WHAT YOU NEED TO DO: Tell how many lines in the data below include the word "that". The answer is the number only.

[3D scene scripts]
* start *
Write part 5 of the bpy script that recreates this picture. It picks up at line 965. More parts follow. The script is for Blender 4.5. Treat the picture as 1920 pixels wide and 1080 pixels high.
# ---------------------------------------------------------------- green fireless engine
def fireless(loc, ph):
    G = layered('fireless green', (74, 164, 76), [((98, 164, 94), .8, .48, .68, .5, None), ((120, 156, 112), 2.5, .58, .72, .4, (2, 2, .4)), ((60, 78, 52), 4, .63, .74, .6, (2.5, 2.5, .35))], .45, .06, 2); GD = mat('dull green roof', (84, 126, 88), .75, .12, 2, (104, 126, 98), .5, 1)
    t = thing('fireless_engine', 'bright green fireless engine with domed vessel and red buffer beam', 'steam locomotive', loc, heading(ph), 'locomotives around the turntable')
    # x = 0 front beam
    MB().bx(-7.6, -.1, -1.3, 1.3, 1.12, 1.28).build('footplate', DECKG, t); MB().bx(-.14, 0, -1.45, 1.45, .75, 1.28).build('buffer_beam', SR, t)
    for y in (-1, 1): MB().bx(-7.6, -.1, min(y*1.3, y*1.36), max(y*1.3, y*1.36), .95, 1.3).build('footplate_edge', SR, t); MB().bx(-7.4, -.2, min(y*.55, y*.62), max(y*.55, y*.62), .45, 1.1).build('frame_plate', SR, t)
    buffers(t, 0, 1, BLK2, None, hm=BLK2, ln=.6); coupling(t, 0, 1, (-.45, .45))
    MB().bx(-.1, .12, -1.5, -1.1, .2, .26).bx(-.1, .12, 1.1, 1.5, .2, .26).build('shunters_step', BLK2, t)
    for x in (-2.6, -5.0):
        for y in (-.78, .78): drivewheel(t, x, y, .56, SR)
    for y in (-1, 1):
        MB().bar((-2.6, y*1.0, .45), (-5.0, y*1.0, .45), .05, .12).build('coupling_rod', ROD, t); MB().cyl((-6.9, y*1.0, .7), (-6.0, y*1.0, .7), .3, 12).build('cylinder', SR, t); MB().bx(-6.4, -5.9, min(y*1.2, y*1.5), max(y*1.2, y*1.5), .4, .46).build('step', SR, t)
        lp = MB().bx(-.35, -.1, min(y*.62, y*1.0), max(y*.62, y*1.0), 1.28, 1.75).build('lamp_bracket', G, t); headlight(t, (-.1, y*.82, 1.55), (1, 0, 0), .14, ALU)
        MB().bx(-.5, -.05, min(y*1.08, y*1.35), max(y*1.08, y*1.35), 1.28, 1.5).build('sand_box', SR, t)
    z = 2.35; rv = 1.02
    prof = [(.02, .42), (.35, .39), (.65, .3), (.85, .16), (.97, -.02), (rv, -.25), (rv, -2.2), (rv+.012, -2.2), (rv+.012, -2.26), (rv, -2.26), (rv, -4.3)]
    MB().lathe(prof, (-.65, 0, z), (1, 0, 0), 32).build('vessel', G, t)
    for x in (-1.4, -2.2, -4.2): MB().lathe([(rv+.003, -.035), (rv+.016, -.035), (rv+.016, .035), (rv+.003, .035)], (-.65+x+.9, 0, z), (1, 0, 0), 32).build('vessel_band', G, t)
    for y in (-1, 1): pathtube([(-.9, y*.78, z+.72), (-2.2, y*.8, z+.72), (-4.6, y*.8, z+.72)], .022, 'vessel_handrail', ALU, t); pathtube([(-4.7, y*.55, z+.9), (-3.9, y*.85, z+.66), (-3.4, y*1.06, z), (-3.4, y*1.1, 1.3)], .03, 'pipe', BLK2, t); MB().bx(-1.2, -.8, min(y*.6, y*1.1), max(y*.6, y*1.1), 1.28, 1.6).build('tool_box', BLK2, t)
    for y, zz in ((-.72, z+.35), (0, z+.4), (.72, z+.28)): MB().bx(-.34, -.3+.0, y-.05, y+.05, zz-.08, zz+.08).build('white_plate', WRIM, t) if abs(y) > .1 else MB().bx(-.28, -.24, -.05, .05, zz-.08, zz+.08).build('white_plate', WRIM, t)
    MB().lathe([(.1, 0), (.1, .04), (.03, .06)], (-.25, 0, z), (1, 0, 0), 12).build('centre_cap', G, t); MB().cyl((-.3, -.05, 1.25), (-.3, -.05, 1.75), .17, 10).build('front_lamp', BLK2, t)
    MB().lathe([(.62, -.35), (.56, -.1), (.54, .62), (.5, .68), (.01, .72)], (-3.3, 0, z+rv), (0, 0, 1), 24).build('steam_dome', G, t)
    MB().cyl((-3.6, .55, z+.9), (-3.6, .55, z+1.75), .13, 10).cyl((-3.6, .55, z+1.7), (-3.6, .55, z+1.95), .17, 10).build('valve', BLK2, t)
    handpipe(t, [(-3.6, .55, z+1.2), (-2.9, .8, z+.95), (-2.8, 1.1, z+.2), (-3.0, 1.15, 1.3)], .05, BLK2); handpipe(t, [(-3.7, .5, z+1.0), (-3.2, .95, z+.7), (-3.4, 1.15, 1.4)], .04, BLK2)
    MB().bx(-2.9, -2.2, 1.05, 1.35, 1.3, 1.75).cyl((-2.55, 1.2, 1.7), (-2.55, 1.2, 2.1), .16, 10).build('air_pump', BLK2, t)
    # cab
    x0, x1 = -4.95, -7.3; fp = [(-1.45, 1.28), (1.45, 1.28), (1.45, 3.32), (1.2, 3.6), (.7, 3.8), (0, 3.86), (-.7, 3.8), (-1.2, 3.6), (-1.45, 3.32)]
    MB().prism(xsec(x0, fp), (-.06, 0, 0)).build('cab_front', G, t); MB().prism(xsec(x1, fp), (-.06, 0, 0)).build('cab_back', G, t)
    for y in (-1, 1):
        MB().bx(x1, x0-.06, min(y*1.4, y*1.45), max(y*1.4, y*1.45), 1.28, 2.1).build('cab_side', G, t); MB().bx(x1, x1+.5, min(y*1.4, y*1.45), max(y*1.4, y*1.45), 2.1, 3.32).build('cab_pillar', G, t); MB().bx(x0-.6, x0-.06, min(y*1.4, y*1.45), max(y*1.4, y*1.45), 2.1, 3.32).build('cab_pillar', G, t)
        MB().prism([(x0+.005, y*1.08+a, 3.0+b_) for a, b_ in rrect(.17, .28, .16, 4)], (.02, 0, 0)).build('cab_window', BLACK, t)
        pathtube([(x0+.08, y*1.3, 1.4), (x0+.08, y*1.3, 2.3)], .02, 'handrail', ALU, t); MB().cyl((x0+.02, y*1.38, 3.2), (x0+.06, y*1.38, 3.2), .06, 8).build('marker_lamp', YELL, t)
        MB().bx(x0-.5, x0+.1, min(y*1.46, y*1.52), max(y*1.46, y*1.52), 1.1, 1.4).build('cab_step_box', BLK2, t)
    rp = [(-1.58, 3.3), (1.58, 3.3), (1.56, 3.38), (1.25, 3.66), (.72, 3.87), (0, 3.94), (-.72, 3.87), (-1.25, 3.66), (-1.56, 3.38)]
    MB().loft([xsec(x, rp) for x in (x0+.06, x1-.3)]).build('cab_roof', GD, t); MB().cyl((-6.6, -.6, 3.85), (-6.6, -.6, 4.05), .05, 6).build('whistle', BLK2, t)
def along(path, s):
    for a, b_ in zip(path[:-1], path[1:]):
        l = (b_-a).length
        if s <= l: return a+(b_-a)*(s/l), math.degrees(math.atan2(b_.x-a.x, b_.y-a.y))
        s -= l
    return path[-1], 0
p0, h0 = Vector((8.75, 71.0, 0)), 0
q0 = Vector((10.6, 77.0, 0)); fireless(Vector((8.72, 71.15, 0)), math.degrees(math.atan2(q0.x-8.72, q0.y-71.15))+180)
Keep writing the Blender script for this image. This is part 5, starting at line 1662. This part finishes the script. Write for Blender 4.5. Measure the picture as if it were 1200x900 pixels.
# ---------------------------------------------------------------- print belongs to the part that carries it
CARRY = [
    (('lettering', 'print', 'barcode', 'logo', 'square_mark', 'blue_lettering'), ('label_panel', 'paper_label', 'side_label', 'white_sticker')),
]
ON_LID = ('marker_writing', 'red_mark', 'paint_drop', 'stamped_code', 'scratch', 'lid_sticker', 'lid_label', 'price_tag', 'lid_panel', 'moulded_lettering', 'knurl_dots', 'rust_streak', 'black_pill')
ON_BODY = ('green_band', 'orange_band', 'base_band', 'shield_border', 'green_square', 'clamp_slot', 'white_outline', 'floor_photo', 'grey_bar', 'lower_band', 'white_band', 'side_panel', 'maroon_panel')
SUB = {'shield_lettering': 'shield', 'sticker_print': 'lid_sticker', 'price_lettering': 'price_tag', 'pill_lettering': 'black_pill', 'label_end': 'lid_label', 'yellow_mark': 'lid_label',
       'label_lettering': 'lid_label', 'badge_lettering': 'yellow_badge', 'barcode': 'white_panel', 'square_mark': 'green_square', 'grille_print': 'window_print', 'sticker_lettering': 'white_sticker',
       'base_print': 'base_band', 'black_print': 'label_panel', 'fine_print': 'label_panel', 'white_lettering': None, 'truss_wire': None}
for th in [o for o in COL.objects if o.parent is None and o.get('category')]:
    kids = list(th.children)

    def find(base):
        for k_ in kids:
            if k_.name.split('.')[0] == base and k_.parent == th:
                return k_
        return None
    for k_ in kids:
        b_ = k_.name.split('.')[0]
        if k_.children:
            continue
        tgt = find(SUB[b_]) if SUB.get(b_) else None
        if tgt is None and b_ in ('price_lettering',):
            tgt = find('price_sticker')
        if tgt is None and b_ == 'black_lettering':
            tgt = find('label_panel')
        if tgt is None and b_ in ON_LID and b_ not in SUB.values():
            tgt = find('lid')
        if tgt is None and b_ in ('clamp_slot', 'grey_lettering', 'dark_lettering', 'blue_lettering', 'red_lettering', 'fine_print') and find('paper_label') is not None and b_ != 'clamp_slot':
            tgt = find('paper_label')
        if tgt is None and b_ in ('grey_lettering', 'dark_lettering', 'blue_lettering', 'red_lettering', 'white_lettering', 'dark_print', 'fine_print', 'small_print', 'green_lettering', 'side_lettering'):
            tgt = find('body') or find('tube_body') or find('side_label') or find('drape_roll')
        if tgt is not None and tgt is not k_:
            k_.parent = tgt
* end *
WRITTEN SOLUTION: 2